I'm trying to prove the transformation rules for Dirac Bilinears under charge conjugation as given in "Fundamentals of neutrino physics and astrohysics" by Carlo Giunti et.al. According to them:

$$\psi_b\stackrel{C}{\longrightarrow}\,{\psi_b}^C=\xi_b\,C\,\overline{\psi_b}^{\,T}\,,$$ $$\overline{\psi_a}\stackrel{C}{\longrightarrow}\,\overline{{\psi_a}^C}=-{\xi_a}^*\,{\psi_a}^{\,T}\,C^T\,,$$ $$C^\dagger=C^T=C^{-1}=-C\,,$$

so I tried to use these formulas to compute the transformation rule of the most basic scalar and I got

\begin{align*} S_{ab}\equiv\overline{\psi_a}\psi_b\longrightarrow\overline{{\psi_a}^C}{\psi_b}^C&= -\,{\xi_a}^*\,\xi_b\,{\psi_a}^{\,T}\,\overline{\psi_b}^{\,T}= -\,{\xi_a}^*\,\xi_b\,(\overline{\psi_b}\,{\psi_a})^{\,T}\\&= -\,{\xi_a}^*\,\xi_b\,\overline{\psi_b}\,{\psi_a}= -\,{\xi_a}^*\,\xi_b\,S_{ba}\end{align*}

but, apparently, the minus sign is wrong.
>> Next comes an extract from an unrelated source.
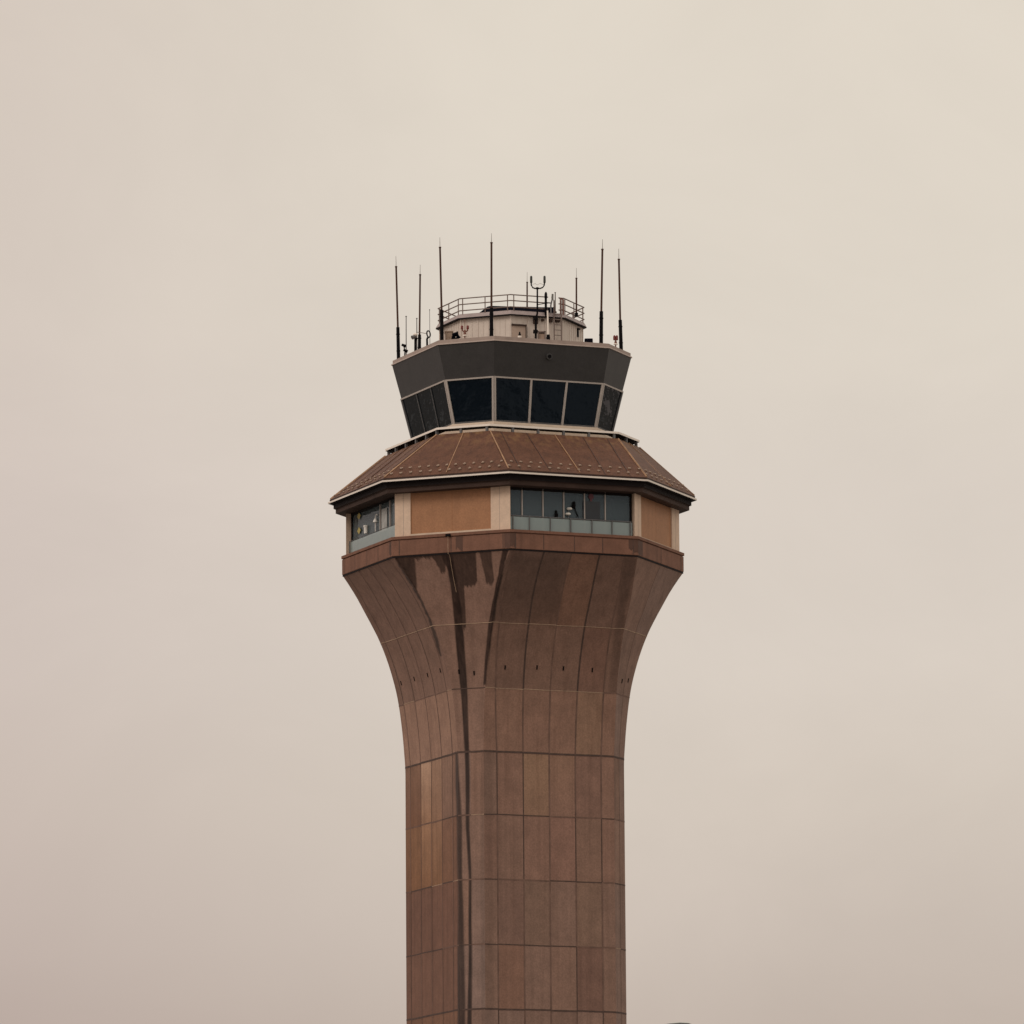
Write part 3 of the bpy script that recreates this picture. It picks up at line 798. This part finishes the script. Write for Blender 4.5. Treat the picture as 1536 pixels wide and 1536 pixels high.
# red gate beside the ladder
bm = bmesh.new()
for xp in (841, 844.5):
    c = face_at(0, xp, 109.5, HP, zrt)[0]; zt_ = solve(lambda z: Vector((c.x, c.y, z)), 447 if xp == 841 else 449)
    tube(bm, [(c.x, c.y, zq1 - .05), (c.x, c.y, zt_)], .045, 6)
c1, c2 = face_at(0, 841, 109.5, HP, zrt)[0], face_at(0, 844.5, 109.5, HP, zrt)[0]
for f in (.25, .6, .95): tube(bm, [(c1.x, c1.y, zq1 + (zrt - zq1) * f), (c2.x, c2.y, zq1 + (zrt - zq1) * f)], .03, 6)
link('gate', bm, RUST, railing)
# roof ladder
bm = bmesh.new()
ends = []
for xp in (828.3, 839.3):
    c, e, nr = face_at(0, xp); c = c + nr * .22; ends.append(c)
    tube(bm, [(c.x, c.y, zd), (c.x, c.y, zq1 + .55), Vector((c.x, c.y, zq1 + .75)) - nr * .25], .028, 6)
for k in range(7):
    z = zd + .2 + k * .24
    if z < zq1 + .4: tube(bm, [(ends[0].x, ends[0].y, z), (ends[1].x, ends[1].y, z)], .018, 6)
link('ladder', bm, RAIL, T)

# ------------------------------------------------------------------ things standing on the roofs
def roof_edge(xpx, inset=.35):       # near side of the cab roof below photo column xpx
    R = ring(174, HC2, zd)
    best = None
    for i in (7, 0, 1, 2):
        a, b = R[i], R[(i + 1) % 8]
        for k in range(201):
            q = a.lerp(b, k / 200); dd = abs(proj(q)[0] - xpx)
            if best is None or dd < best[0]: best = (dd, q)
    q = best[1]; d = Vector((AX - q.x, -q.y, 0)).normalized()
    q2 = unproj_y(xpx, proj(q)[1], q.y + inset); return Vector((q2.x, q.y + inset, zd))
GA = 'tall brown whip antennas on the cab roof'
def whip(base, x1, y1, xb, yb, ytip, r, label, group=GA):
    """base point, top of mast in photo, end of the black mount, tip row"""
    Y = base.y
    top = unproj_y(x1, y1, Y); br = unproj_y(xb, yb, Y); tip = unproj_y(x1 - (xb - x1) * .12, ytip, Y)
    t = thing('whip_antenna', base, label, 'antenna', group)
    o = Vector((base.x, base.y, base.z)); z0 = Vector((0, 0, 0))
    k = (br - o); dirn = k.normalized()
    bm = bmesh.new(); tube(bm, [z0, k], [r * 1.85, r * 1.7], 8); tube(bm, [z0, Z * .05], [r * (3.2 if r > .0415 else 2)] * 2, 10)
    for f in (.35, .8): tube(bm, [k * f, k * f + dirn * .05], r * 2.05, 8)
    link('mount', bm, BLACK, t)
    bm = bmesh.new(); tube(bm, [k, top - o], [r, r * .92], 8); tube(bm, [top - o - (top - br) * .01, top - o + Z * .02], r * 1.25, 8); link('mast', bm, MAST, t)
    tube_obj('whip_tip', [top - o, tip - o], [r * .30, r * .17], TIP, t, 6)
    return t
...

Does it has something to do with the components of the spinors being C-valued (or Grassman) numbers? and, if so, which of my steps is wrong?. The book clearly states that it should be + instead of -

Answer 1

Yes, you are missing a minus sign because the component of $\psi$ are Grassmann variables, namely they anticommute.

First notice:

\begin{equation} \left(\bar\psi^{T}\right)_b=\left[\left(\psi^{\dagger}\gamma^{0}\right)^T\right]_b= \left(\gamma^0\right)_{bc}\left(\psi^{\dagger}\right)^T_c=\gamma^{0}_{bc}\psi_c^{\dagger}=\gamma^{0}_{cb}\psi_c^{\dagger} \end{equation} where the last equality holds since $\gamma^0$ is symmetric. Hence:

\begin{equation} S_{ab}=\bar{\psi}_a\psi_b\to-\xi_a^*\xi_b\psi_a\gamma^0_{bc}\psi^{\dagger}_c=+\xi_a^*\xi_b\psi^{\dagger}_c\gamma^0_{cb}\psi_a=+\xi_a^*\xi_b\bar{\psi}_b\psi_a=+\xi_a^*\xi_b S_{ba} \end{equation}